Logflume - Simply log anything, anywhere

I've been bored for the last week and have been sitting on the domain logflume.io for a year now so thought I'd try to put it to use. I wanted to build a logging platform with the premise of being as simple and flexible as possible.

The idea is pretty simple. You send a "key" (eg. "error", "fatal", "purchase", "test", ...etc) and a "message" (eg. "Error triggered from line 204 at 12:59:59", "Customer bounced after 0:23 seconds", "Purchase for $23.99", etc.) and it is logged and stored. As you can see you can log any key/value pair you want (this was not quite demoed in the video as I was using mock values). This allows you to use your logging for a wide variety of use cases and applications.

All you need to send a log is an HTTP POST request. This means you can log from anywhere, the client, the server, a terminal, a Raspberry Pi, a smart fridge, who knows! I don't want to limit you.

I want to provide all of this with super easy setup, very clean and minimal interface, helpful functionality like filtering/sorting/searching, and relatively cheap compared to some of the big brands.

Thoughts?

  1. 1

    I think technically, the backend and storage should be very easy and straightforward with ElasticSearch.
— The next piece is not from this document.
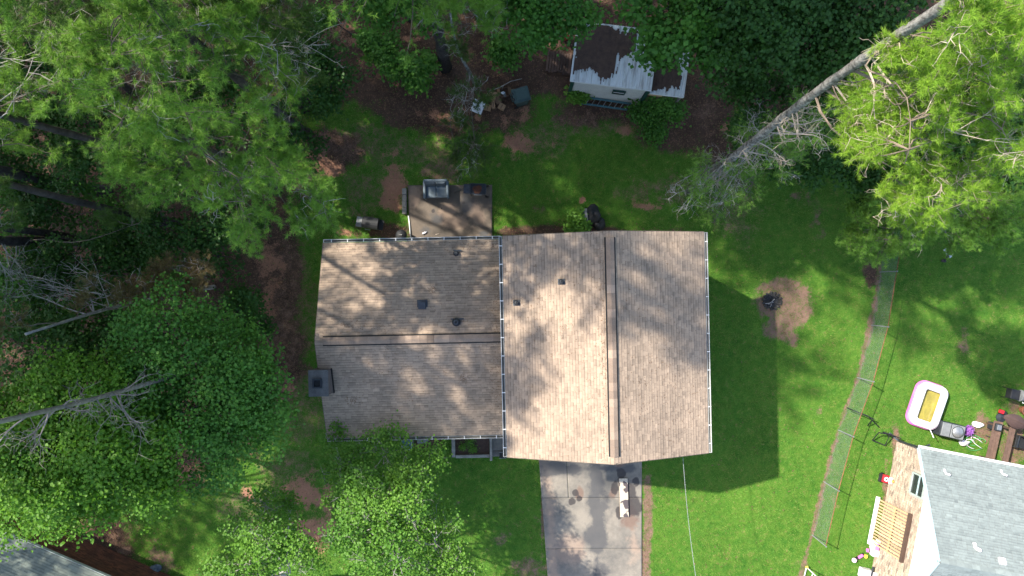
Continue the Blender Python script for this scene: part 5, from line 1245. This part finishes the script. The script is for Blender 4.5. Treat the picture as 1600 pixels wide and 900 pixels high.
# brown dying pine and dead snag
pine('half dead pine with browned needles leaning in the left thicket', (335, 448), (40, 522, 9.5),
     [(285, 430, 45, 34, 5, 7, 20), (215, 455, 45, 26, 6, 7.5, 11), (150, 460, 40, 20, 7, 8, 5), (20, 500, 30, 15, 8, 9, 3)], r0=.1, r1=.05, mat='needle_b', bark='twig', dead=[(90, 440, 80, 40, 5, 8, 9, 1.0)], z0=1.5, L=(.1, .17), lift=.15, group='dead trees in the left thicket')
pine('bare grey dead tree above the broadleaf crowns at the left edge', (405, 567), (-60, 672, 17.5), [], r0=.11, r1=.06, bark='deadgrey', twigmat='deadgrey', dead=[(200, 665, 35, 30, 11.2, 12.5, 5, .7), (215, 600, 30, 20, 11, 12, 2, .6), (120, 620, 50, 30, 12.5, 14, 4, .6), (30, 690, 40, 25, 14, 15.5, 4, .6)], group='dead trees in the left thicket', bend=.02)

# ---- the big sunlit pine on the right
pine('big sunlit yellow green pine with lichen grey trunk at the upper right', (1078, 297), (1585, -62, 21.2),
     [(1410, 200, 85, 70, 14.5, 17.5, 22), (1500, 130, 90, 70, 16, 19, 18), (1470, 290, 90, 50, 14, 16.5, 22), (1560, 230, 50, 70, 15, 18, 13), (1340, 190, 40, 50, 14, 16, 10), (1580, 60, 60, 60, 17.5, 20, 14), (1420, 330, 60, 20, 13.5, 15, 10), (1345, 150, 45, 28, 13.5, 16, 10), (1440, 75, 60, 35, 16.5, 18.5, 12), (1530, 20, 60, 35, 18.5, 20.5, 10)],
     r0=.17, r1=.115, mat='needle_y', bark='bark_l', z0=11, bend=.004, dead=[(1420, 230, 100, 90, 14, 17, 2, .8), (1540, 240, 60, 100, 15, 17.5, 3, .8), (1180, 240, 55, 40, 6, 9, 10, .5), (1260, 195, 55, 40, 9.5, 12.5, 10, .5), (1130, 280, 40, 30, 3, 6, 6, .5)], twigmat='twig_t', barefrac=.4, lift=.12, branch_mat='limb_t', per=36, dens=1.15, mdiv=12, wob=.11, L=(.09, .17), wd=.0045)
pine('lower green pine with whitened twig tips overhanging the lawn', (1112, 262), (1240, 195, 8.5),
     [(1130, 285, 60, 50, 3.5, 6.5, 24), (1200, 230, 55, 50, 5, 8, 22), (1250, 195, 50, 45, 6, 9, 14), (1110, 335, 20, 20, 3, 4.5, 5)], r0=.09, r1=.05, bark='bark_l', mat='needle', z0=2.5, dead=[(1090, 300, 50, 45, 3, 6, 14, .6), (1180, 230, 70, 50, 4, 8, 8, .6)], L=(.1, .18), wd=.005, lift=.1, per=18)
pine('pine with dark trunk rising under the sunlit crown', (1450, 140), (1720, 40, 13), [(1600, 60, 60, 60, 9, 12, 6), (1570, 140, 50, 30, 6, 8, 5)], r0=.24, r1=.2, mat='needle_d', group='pines of the right woods')
pine('low dark evergreen in the shade beneath the sunlit pine', (1400, 320), (1440, 300, 5.5),
     [(1365, 355, 62, 46, 2, 4.5, 30), (1490, 355, 85, 40, 2.5, 5, 34), (1430, 300, 80, 40, 3, 5.5, 12), (1565, 330, 50, 60, 3, 5, 16)], r0=.12, r1=.05, mat='needle', z0=1.2, L=(.1, .18), per=30, lift=.1, dens=2.0, wd=.008, barefrac=.08, group='pines of the right woods')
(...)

    The challenge is how you will present the logs in a meaningful manner. Maybe at least you should have some predefined presentational types like "app/sys logs", "financial record", "time log", "number gauges", etc

  2. 1

    You could base this on the ELK stack which is open source, industry-strength and already has many connectors (not just HTTP but also Message Bus, Sockets, etc.), and is even available as ready-to-go docker images. Combine with user + sub + billing manager and you're pretty much done for an MVP. Challenge will probably be to present a USP or somehow make pricing cheaper than for a customer to deploy his/her own ELK stack in the cloud.

  3. 1

    Would this also allow you to log time? It might be a nice use case to use this for logging and time tracking throughout the day.

  4. 1

    Thoughts?

    When it actually comes to launching and creating a landing page, describe the benefits, not how it works. A simple curl code snippet will be enough to demonstrate how it works and apart from that I mostly want the landing page to tell me what makes this logging service special compared to others.